## begin Working data
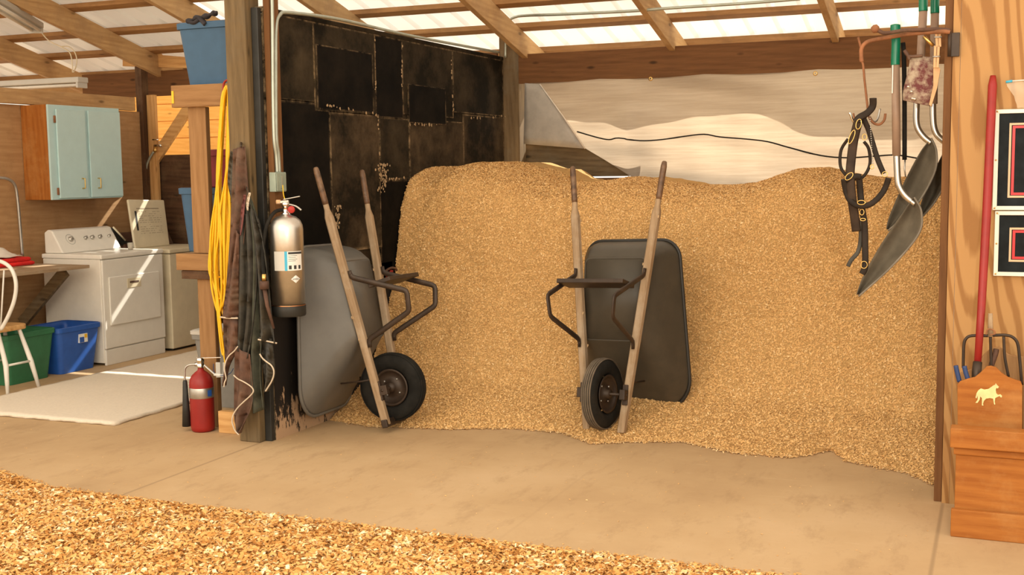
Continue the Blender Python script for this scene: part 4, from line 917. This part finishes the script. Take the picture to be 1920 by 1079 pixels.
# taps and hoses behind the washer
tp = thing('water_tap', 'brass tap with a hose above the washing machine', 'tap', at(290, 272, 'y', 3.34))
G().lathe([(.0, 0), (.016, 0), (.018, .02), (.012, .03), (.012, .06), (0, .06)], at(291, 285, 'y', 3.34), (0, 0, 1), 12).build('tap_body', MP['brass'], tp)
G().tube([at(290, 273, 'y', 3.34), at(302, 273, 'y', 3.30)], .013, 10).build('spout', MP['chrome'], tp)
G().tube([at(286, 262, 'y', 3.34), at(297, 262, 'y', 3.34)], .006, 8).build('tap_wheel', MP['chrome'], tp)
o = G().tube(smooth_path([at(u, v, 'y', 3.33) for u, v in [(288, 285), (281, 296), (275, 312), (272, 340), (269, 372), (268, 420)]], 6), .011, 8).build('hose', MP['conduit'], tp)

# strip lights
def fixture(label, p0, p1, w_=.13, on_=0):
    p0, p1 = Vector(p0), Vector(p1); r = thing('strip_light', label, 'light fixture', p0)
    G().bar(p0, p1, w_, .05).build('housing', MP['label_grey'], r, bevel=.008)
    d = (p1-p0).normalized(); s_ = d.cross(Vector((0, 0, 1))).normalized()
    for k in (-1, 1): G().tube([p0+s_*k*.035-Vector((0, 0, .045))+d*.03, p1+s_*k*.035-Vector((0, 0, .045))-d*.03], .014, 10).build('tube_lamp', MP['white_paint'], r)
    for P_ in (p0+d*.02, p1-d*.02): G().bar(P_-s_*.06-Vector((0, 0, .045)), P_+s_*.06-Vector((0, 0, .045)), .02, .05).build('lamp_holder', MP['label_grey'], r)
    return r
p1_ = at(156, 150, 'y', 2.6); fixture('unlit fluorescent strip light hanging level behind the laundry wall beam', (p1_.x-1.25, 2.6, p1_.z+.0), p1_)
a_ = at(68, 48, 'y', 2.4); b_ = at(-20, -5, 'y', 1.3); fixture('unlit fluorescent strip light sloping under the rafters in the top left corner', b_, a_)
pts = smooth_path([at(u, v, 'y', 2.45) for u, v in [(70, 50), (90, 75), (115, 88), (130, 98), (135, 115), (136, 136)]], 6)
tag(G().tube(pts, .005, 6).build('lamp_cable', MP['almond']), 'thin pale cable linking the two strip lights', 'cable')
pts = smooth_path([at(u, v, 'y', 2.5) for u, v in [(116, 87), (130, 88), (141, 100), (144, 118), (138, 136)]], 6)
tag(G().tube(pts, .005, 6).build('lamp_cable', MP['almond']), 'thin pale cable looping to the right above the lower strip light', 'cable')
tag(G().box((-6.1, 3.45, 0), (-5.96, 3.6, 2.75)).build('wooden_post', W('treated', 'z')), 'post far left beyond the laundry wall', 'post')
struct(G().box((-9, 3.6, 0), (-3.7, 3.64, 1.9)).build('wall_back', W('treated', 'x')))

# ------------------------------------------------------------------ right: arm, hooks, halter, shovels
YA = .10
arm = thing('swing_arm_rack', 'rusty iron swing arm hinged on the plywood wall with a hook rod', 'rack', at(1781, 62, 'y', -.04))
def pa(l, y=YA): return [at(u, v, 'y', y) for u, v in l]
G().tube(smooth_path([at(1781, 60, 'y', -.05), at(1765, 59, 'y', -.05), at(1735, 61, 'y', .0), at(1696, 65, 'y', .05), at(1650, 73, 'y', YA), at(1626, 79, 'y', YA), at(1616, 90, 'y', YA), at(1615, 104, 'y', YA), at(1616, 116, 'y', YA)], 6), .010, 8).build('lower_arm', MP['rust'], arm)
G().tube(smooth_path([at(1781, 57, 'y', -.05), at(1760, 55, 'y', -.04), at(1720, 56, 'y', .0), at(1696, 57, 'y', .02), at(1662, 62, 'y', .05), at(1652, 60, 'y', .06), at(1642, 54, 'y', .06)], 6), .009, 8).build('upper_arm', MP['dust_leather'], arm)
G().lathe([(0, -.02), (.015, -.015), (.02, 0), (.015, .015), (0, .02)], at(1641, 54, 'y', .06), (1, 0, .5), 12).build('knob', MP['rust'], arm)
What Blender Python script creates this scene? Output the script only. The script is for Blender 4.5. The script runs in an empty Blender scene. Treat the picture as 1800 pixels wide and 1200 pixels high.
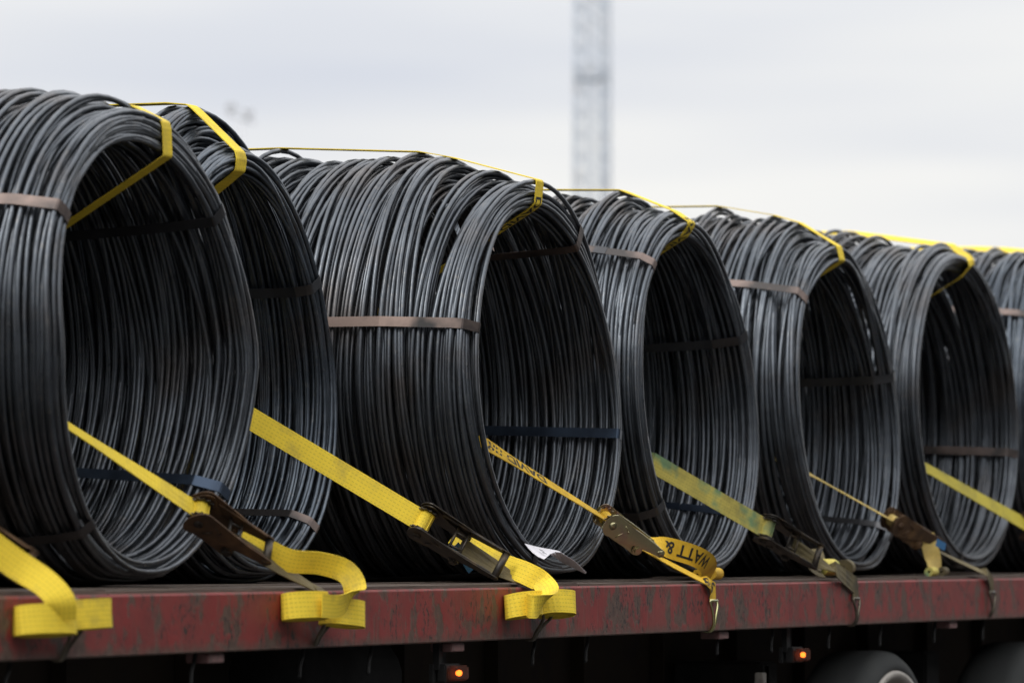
## end Working data
What the exercise asks
From the material above, copy everything exactly but the pictures.

Output of the exercise
Continue the Blender Python script for this scene: part 4, from line 917. This part finishes the script. Take the picture to be 1920 by 1079 pixels.
# taps and hoses behind the washer
tp = thing('water_tap', 'brass tap with a hose above the washing machine', 'tap', at(290, 272, 'y', 3.34))
G().lathe([(.0, 0), (.016, 0), (.018, .02), (.012, .03), (.012, .06), (0, .06)], at(291, 285, 'y', 3.34), (0, 0, 1), 12).build('tap_body', MP['brass'], tp)
G().tube([at(290, 273, 'y', 3.34), at(302, 273, 'y', 3.30)], .013, 10).build('spout', MP['chrome'], tp)
G().tube([at(286, 262, 'y', 3.34), at(297, 262, 'y', 3.34)], .006, 8).build('tap_wheel', MP['chrome'], tp)
o = G().tube(smooth_path([at(u, v, 'y', 3.33) for u, v in [(288, 285), (281, 296), (275, 312), (272, 340), (269, 372), (268, 420)]], 6), .011, 8).build('hose', MP['conduit'], tp)

# strip lights
def fixture(label, p0, p1, w_=.13, on_=0):
    p0, p1 = Vector(p0), Vector(p1); r = thing('strip_light', label, 'light fixture', p0)
    G().bar(p0, p1, w_, .05).build('housing', MP['label_grey'], r, bevel=.008)
    d = (p1-p0).normalized(); s_ = d.cross(Vector((0, 0, 1))).normalized()
    for k in (-1, 1): G().tube([p0+s_*k*.035-Vector((0, 0, .045))+d*.03, p1+s_*k*.035-Vector((0, 0, .045))-d*.03], .014, 10).build('tube_lamp', MP['white_paint'], r)
    for P_ in (p0+d*.02, p1-d*.02): G().bar(P_-s_*.06-Vector((0, 0, .045)), P_+s_*.06-Vector((0, 0, .045)), .02, .05).build('lamp_holder', MP['label_grey'], r)
    return r
p1_ = at(156, 150, 'y', 2.6); fixture('unlit fluorescent strip light hanging level behind the laundry wall beam', (p1_.x-1.25, 2.6, p1_.z+.0), p1_)
a_ = at(68, 48, 'y', 2.4); b_ = at(-20, -5, 'y', 1.3); fixture('unlit fluorescent strip light sloping under the rafters in the top left corner', b_, a_)
pts = smooth_path([at(u, v, 'y', 2.45) for u, v in [(70, 50), (90, 75), (115, 88), (130, 98), (135, 115), (136, 136)]], 6)
tag(G().tube(pts, .005, 6).build('lamp_cable', MP['almond']), 'thin pale cable linking the two strip lights', 'cable')
pts = smooth_path([at(u, v, 'y', 2.5) for u, v in [(116, 87), (130, 88), (141, 100), (144, 118), (138, 136)]], 6)
tag(G().tube(pts, .005, 6).build('lamp_cable', MP['almond']), 'thin pale cable looping to the right above the lower strip light', 'cable')
tag(G().box((-6.1, 3.45, 0), (-5.96, 3.6, 2.75)).build('wooden_post', W('treated', 'z')), 'post far left beyond the laundry wall', 'post')
struct(G().box((-9, 3.6, 0), (-3.7, 3.64, 1.9)).build('wall_back', W('treated', 'x')))

# ------------------------------------------------------------------ right: arm, hooks, halter, shovels
YA = .10
arm = thing('swing_arm_rack', 'rusty iron swing arm hinged on the plywood wall with a hook rod', 'rack', at(1781, 62, 'y', -.04))
def pa(l, y=YA): return [at(u, v, 'y', y) for u, v in l]
G().tube(smooth_path([at(1781, 60, 'y', -.05), at(1765, 59, 'y', -.05), at(1735, 61, 'y', .0), at(1696, 65, 'y', .05), at(1650, 73, 'y', YA), at(1626, 79, 'y', YA), at(1616, 90, 'y', YA), at(1615, 104, 'y', YA), at(1616, 116, 'y', YA)], 6), .010, 8).build('lower_arm', MP['rust'], arm)
G().tube(smooth_path([at(1781, 57, 'y', -.05), at(1760, 55, 'y', -.04), at(1720, 56, 'y', .0), at(1696, 57, 'y', .02), at(1662, 62, 'y', .05), at(1652, 60, 'y', .06), at(1642, 54, 'y', .06)], 6), .009, 8).build('upper_arm', MP['dust_leather'], arm)
G().lathe([(0, -.02), (.015, -.015), (.02, 0), (.015, .015), (0, .02)], at(1641, 54, 'y', .06), (1, 0, .5), 12).build('knob', MP['rust'], arm)
What Blender Python script creates this scene? Output the script only. The script is for Blender 4.5. The script runs in an empty Blender scene. Treat the picture as 1800 pixels wide and 1200 pixels high.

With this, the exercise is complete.